_Problem statement_
Repeat the full listing, word for word.

_Source excerpt_

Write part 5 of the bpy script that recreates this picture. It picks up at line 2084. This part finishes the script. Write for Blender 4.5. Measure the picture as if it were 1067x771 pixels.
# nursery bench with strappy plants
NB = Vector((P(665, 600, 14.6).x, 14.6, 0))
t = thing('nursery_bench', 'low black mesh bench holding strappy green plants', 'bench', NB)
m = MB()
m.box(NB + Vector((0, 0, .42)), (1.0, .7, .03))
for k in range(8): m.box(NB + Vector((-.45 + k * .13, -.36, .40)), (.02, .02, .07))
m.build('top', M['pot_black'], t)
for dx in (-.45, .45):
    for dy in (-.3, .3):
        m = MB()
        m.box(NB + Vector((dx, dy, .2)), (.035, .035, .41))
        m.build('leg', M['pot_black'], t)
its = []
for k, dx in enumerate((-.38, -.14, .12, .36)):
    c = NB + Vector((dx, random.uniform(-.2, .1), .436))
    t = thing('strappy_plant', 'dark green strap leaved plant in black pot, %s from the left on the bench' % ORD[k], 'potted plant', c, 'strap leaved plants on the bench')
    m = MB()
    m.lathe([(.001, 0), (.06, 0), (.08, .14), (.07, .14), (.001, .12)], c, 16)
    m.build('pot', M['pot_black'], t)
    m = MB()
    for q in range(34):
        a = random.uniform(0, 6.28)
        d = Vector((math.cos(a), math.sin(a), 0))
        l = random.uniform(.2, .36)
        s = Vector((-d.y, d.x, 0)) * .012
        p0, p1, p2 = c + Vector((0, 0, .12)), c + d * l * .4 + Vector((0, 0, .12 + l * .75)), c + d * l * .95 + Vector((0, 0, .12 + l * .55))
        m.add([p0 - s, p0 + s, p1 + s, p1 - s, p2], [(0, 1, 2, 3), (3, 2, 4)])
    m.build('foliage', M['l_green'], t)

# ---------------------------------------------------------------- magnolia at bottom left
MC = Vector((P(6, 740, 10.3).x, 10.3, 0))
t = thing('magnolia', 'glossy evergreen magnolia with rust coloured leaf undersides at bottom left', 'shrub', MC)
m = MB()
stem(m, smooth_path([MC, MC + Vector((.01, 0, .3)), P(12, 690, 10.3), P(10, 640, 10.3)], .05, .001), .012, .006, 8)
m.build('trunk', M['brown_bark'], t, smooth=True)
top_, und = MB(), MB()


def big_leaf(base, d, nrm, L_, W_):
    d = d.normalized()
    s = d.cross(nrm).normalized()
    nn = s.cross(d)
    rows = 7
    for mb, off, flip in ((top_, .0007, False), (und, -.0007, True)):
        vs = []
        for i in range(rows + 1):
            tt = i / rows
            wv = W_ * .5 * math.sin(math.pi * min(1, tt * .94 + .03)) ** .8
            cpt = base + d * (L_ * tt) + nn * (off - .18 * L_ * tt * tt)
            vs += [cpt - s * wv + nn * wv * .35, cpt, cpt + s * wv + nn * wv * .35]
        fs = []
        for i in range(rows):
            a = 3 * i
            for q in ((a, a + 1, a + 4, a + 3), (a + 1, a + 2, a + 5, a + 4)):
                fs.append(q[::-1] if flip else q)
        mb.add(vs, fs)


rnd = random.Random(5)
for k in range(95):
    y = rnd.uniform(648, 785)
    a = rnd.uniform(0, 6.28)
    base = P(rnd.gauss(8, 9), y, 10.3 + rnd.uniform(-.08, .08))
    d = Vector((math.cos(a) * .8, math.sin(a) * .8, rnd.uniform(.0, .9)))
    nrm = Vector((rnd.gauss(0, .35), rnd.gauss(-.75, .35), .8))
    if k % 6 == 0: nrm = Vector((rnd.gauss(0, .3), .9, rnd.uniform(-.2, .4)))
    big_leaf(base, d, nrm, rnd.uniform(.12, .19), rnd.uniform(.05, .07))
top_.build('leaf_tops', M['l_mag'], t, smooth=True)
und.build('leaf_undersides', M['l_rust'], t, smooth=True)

_Solution to the problem_
Write part 5 of the bpy script that recreates this picture. It picks up at line 2084. This part finishes the script. Write for Blender 4.5. Measure the picture as if it were 1067x771 pixels.
# nursery bench with strappy plants
NB = Vector((P(665, 600, 14.6).x, 14.6, 0))
t = thing('nursery_bench', 'low black mesh bench holding strappy green plants', 'bench', NB)
m = MB()
m.box(NB + Vector((0, 0, .42)), (1.0, .7, .03))
for k in range(8): m.box(NB + Vector((-.45 + k * .13, -.36, .40)), (.02, .02, .07))
m.build('top', M['pot_black'], t)
for dx in (-.45, .45):
    for dy in (-.3, .3):
        m = MB()
        m.box(NB + Vector((dx, dy, .2)), (.035, .035, .41))
        m.build('leg', M['pot_black'], t)
its = []
for k, dx in enumerate((-.38, -.14, .12, .36)):
    c = NB + Vector((dx, random.uniform(-.2, .1), .436))
    t = thing('strappy_plant', 'dark green strap leaved plant in black pot, %s from the left on the bench' % ORD[k], 'potted plant', c, 'strap leaved plants on the bench')
    m = MB()
    m.lathe([(.001, 0), (.06, 0), (.08, .14), (.07, .14), (.001, .12)], c, 16)
    m.build('pot', M['pot_black'], t)
    m = MB()
    for q in range(34):
        a = random.uniform(0, 6.28)
        d = Vector((math.cos(a), math.sin(a), 0))
        l = random.uniform(.2, .36)
        s = Vector((-d.y, d.x, 0)) * .012
        p0, p1, p2 = c + Vector((0, 0, .12)), c + d * l * .4 + Vector((0, 0, .12 + l * .75)), c + d * l * .95 + Vector((0, 0, .12 + l * .55))
        m.add([p0 - s, p0 + s, p1 + s, p1 - s, p2], [(0, 1, 2, 3), (3, 2, 4)])
    m.build('foliage', M['l_green'], t)

# ---------------------------------------------------------------- magnolia at bottom left
MC = Vector((P(6, 740, 10.3).x, 10.3, 0))
t = thing('magnolia', 'glossy evergreen magnolia with rust coloured leaf undersides at bottom left', 'shrub', MC)
m = MB()
stem(m, smooth_path([MC, MC + Vector((.01, 0, .3)), P(12, 690, 10.3), P(10, 640, 10.3)], .05, .001), .012, .006, 8)
m.build('trunk', M['brown_bark'], t, smooth=True)
top_, und = MB(), MB()


def big_leaf(base, d, nrm, L_, W_):
    d = d.normalized()
    s = d.cross(nrm).normalized()
    nn = s.cross(d)
    rows = 7
    for mb, off, flip in ((top_, .0007, False), (und, -.0007, True)):
        vs = []
        for i in range(rows + 1):
            tt = i / rows
            wv = W_ * .5 * math.sin(math.pi * min(1, tt * .94 + .03)) ** .8
            cpt = base + d * (L_ * tt) + nn * (off - .18 * L_ * tt * tt)
            vs += [cpt - s * wv + nn * wv * .35, cpt, cpt + s * wv + nn * wv * .35]
        fs = []
        for i in range(rows):
            a = 3 * i
            for q in ((a, a + 1, a + 4, a + 3), (a + 1, a + 2, a + 5, a + 4)):
                fs.append(q[::-1] if flip else q)
        mb.add(vs, fs)


rnd = random.Random(5)
for k in range(95):
    y = rnd.uniform(648, 785)
    a = rnd.uniform(0, 6.28)
    base = P(rnd.gauss(8, 9), y, 10.3 + rnd.uniform(-.08, .08))
    d = Vector((math.cos(a) * .8, math.sin(a) * .8, rnd.uniform(.0, .9)))
    nrm = Vector((rnd.gauss(0, .35), rnd.gauss(-.75, .35), .8))
    if k % 6 == 0: nrm = Vector((rnd.gauss(0, .3), .9, rnd.uniform(-.2, .4)))
    big_leaf(base, d, nrm, rnd.uniform(.12, .19), rnd.uniform(.05, .07))
top_.build('leaf_tops', M['l_mag'], t, smooth=True)
und.build('leaf_undersides', M['l_rust'], t, smooth=True)